Что же касается различения поверхностного и глубинного уровня, то здесь действительно несходство формальной школы и других школ является совершенно принципиальным. Все остальные литературоведческие школы исходили из явной или неявной предпосылки о том, что литература есть явление идеологическое (следовательно, прямо доступное наблюдению и исследованию), за которым лежит более глубокая действительность, будь то социальная, понимаемая либо в духе марксизма как борьба классов, либо в духе позитивизма как структура социальных взаимодействий, будь то психологическая, понимаемая в духе разных теорий о структуре личности, будь то метафизическая в духе той или иной религиозно-философской теории. Наиболее распространённым было в те годы (двадцатые — начало тридцатых годов XX века) эклектическое литературоведение исторического плана. Оно представляло собою очерк истории определённого периода в развитии литературы или биографии того или иного литератора, построенной по историческому принципу, а все те существенные факторы глубинного плана, о которых мы только что упомянули, привлекались либо как фон, либо как элементы объяснения, мотивации и т. д. и т. п.

В качестве любопытного различительного признака, по которому тогдашнее русское, а затем уже и советское литературоведение отличалось от большинства школ западноевропейских, выступает относительная бедность в русском литературоведении исследований чисто биографического плана. Этот момент может не выступать столь ярко, если мы будем рассматривать русское литературоведение только изнутри себя самого. Тогда, конечно, мы заметим, что во все периоды имели место исследования, так или иначе затрагивавшие биографию поэта или писателя. Но если мы рассмотрим этот материал на фоне литературоведческих работ, которые писались и печатались, например, в Германии, Франции и Англии, то увидим, что в России, во-первых, не появлялись так называемые солидные, то есть академически фундаментальные, но при этом рассчитанные на широкого читателя биографии великих русских поэтов и писателей. Да, Мережковский писал о Гоголе, Толстом и Достоевском, но эти книги совершенно не рассматривали этих творцов как живых людей, участников исторического процесса, чья биография влияла на картину их творчества. Во-вторых, те биографические работы, которые выходили, трактовали биографические подробности в высшей степени осторожно, выборочно, с большой долей какой-то внутренней, а иногда и внешней, цензуры. Это никак нельзя сравнить с теми подробнейшими биографиями Гёте или Шиллера, которые выходили в Германии, или даже с книгами Ромена Роллана о Бетховене. Можно сказать, что на русском языке нет ни одной полной и академически фундированной биографии Пушкина или Лермонтова, Достоевского или Толстого.

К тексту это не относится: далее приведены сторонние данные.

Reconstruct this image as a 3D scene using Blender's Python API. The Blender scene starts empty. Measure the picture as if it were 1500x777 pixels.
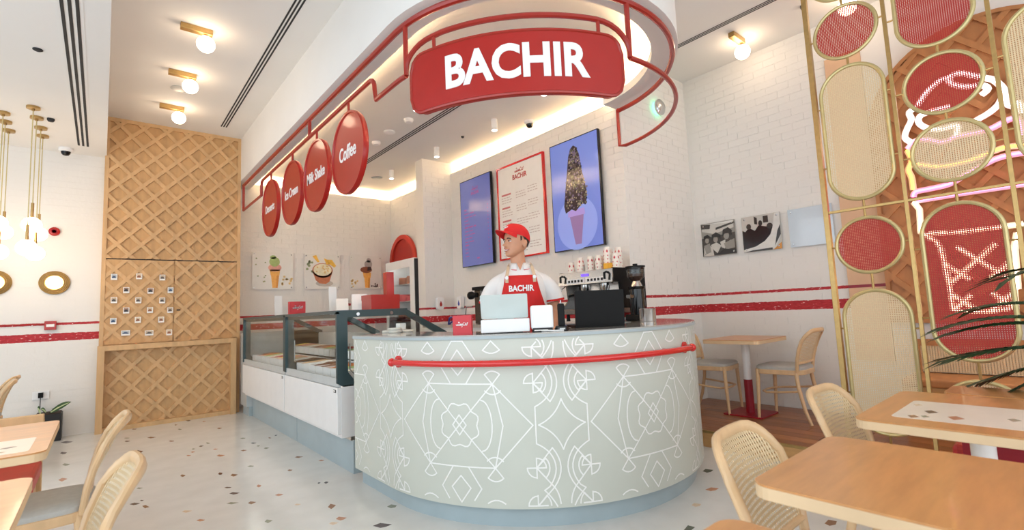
import bpy, bmesh, math, random
from mathutils import Vector, Matrix
PI = math.pi
random.seed(7)
C = bpy.context.scene.collection
scene = bpy.context.scene

# ---------------------------------------------------------------- camera
def make_camera():
    yaw, pitch, roll = math.radians(40.162), math.radians(5.353), math.radians(-2.556)
    f = Vector((math.sin(yaw)*math.cos(pitch), math.cos(yaw)*math.cos(pitch), math.sin(pitch)))
    r = Vector((math.cos(yaw), -math.sin(yaw), 0)); u = r.cross(f)
    r2 = r*math.cos(roll)+u*math.sin(roll); u2 = u*math.cos(roll)-r*math.sin(roll)
    cd = bpy.data.cameras.new('camera'); cam = bpy.data.objects.new('camera', cd); C.objects.link(cam)
    m = Matrix((r2, u2, -f)).transposed().to_4x4(); m.translation = Vector((0, 0, 1.2))
    cam.matrix_world = m
    cd.sensor_fit = 'HORIZONTAL'; cd.sensor_width = 36.0; cd.lens = 36.0*713.9/1500.0
    cd.clip_start = 0.05
    cd.dof.use_dof = True; cd.dof.focus_distance = 3.6; cd.dof.aperture_fstop = 3.2
    scene.camera = cam
make_camera()

# ---------------------------------------------------------------- world, daylight, exposure
w = bpy.data.worlds.new('world'); scene.world = w; w.use_nodes = True
bg = w.node_tree.nodes['Background']
bg.inputs[0].default_value = (0.84, 0.93, 1.0, 1); bg.inputs[1].default_value = 0.6
def area_light(name, loc, rot, sx, sy, power, col):
    l = bpy.data.lights.new(name, 'AREA'); l.shape = 'RECTANGLE'; l.size = sx; l.size_y = sy
    l.energy = power; l.color = col
    o = bpy.data.objects.new(name, l); C.objects.link(o); o.location = loc; o.rotation_euler = rot
    return o
area_light('daylight_left', (-3.2, 1.2, 1.7), (0, -PI/2, 0), 3.0, 7.0, 96, (0.80, 0.91, 1.0))
area_light('daylight_front', (0.9, -3.2, 1.9), (PI/2, 0, 0), 7.5, 3.2, 82, (0.95, 0.98, 1.0))
vs = scene.view_settings
vs.view_transform = 'Standard'; vs.look = 'None'; vs.gamma = 1.0; vs.use_curve_mapping = False
vs.exposure = 0.42


NEON={'white':[[(0.788,2.74),(0.72,2.831),(0.636,2.894),(0.58,2.9),(0.511,2.909),(0.383,2.819),(0.33,2.779),(0.289,2.7),(0.278,2.634),(0.288,2.594),(0.256,2.547),(0.225,2.562),(0.208,2.521),(0.21,2.478)],[(0.58,2.891),(0.559,2.835),(0.483,2.786),(0.401,2.766),(0.367,2.722),(0.408,2.689)],[(0.789,2.73),(0.846,2.706),(0.837,2.64),(0.871,2.572),(0.893,2.501),(0.853,2.445)],[(0.588,2.667),(0.715,2.665),(0.78,2.649),(0.791,2.595),(0.742,2.534),(0.66,2.498),(0.561,2.498),(0.581,2.419)],[(0.459,2.502),(0.379,2.538),(0.325,2.581),(0.298,2.633)]],'pink':[[(0.887,2.401),(0.822,2.455),(0.737,2.433),(0.663,2.392),(0.573,2.411),(0.404,2.408),(0.254,2.455),(0.222,2.362),(0.219,2.309)],[(0.886,1.989),(0.866,2.03),(0.771,2.036),(0.65,2.048),(0.559,2.096),(0.4,2.17),(0.307,2.186),(0.227,2.182)],[(0.865,1.954),(0.572,1.958),(0.249,1.955)]],'orange':[[(0.888,2.391),(0.867,2.297),(0.896,2.227),(0.881,2.152),(0.88,2.05)],[(0.834,2.259),(0.702,2.202),(0.54,2.2),(0.396,2.237),(0.309,2.25),(0.222,2.235)]],'warm':[[(0.889,1.949),(0.856,1.881),(0.867,1.689),(0.823,1.652)],[(0.825,1.676),(0.615,1.655),(0.382,1.662),(0.282,1.665)],[(0.828,1.648),(0.777,1.605),(0.754,1.538),(0.731,1.256),(0.725,1.049),(0.655,1.039),(0.519,1.033),(0.382,1.059),(0.378,1.244)],[(0.319,1.606),(0.347,1.487),(0.36,1.192)],[(0.662,1.547),(0.381,1.257)],[(0.436,1.544),(0.726,1.256)],[(0.737,1.41),(0.606,1.281)],[(0.381,1.393),(0.495,1.279)],[(0.724,1.173),(0.59,1.045)],[(0.608,1.167),(0.725,1.049)],[(0.496,1.174),(0.383,1.055)],[(0.38,1.174),(0.514,1.037)]]}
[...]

Те попытки такие биографии создать, которые были предприняты здесь и там (работы Шкловского и Эйхенбаума о Толстом, современные книги И. Волгина о Достоевском и проч.), при всём их академическом или популярном успехе, никак не могут быть признаны ни всеохватывающими, ни по-настоящему фундаментальными в смысле глубины исторического исследования, ни биографически подробными и смелыми.

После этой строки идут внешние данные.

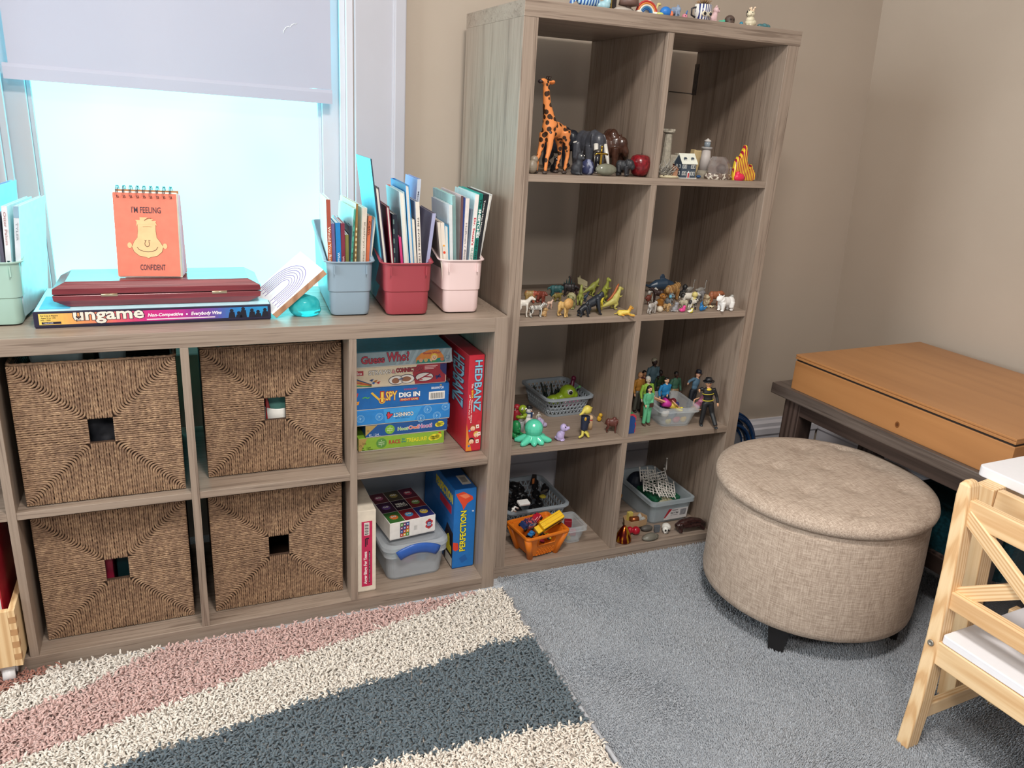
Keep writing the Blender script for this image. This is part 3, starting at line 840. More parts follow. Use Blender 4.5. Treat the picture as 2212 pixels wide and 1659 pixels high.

В русском литературоведении такого исторического плана, равно как и в русской историографии до настоящего дня превалирует точка зрения, согласно которой роль отдельного человека в истории всегда остаётся на заднем плане по сравнению с той ролью, которую играют так называемые объективные процессы, неважно, какие они — материальные или идеальные. А если ясно, что в истории тот или иной деятель (например, Сталин, Ленин или Пётр I, или Иван Грозный) сыграл какую-то непомерно важную роль, то всегда найдутся историки, которые докажут и покажут, что эта роль на самом деле выражает какой-то важный подспудный глубинный исторический процесс.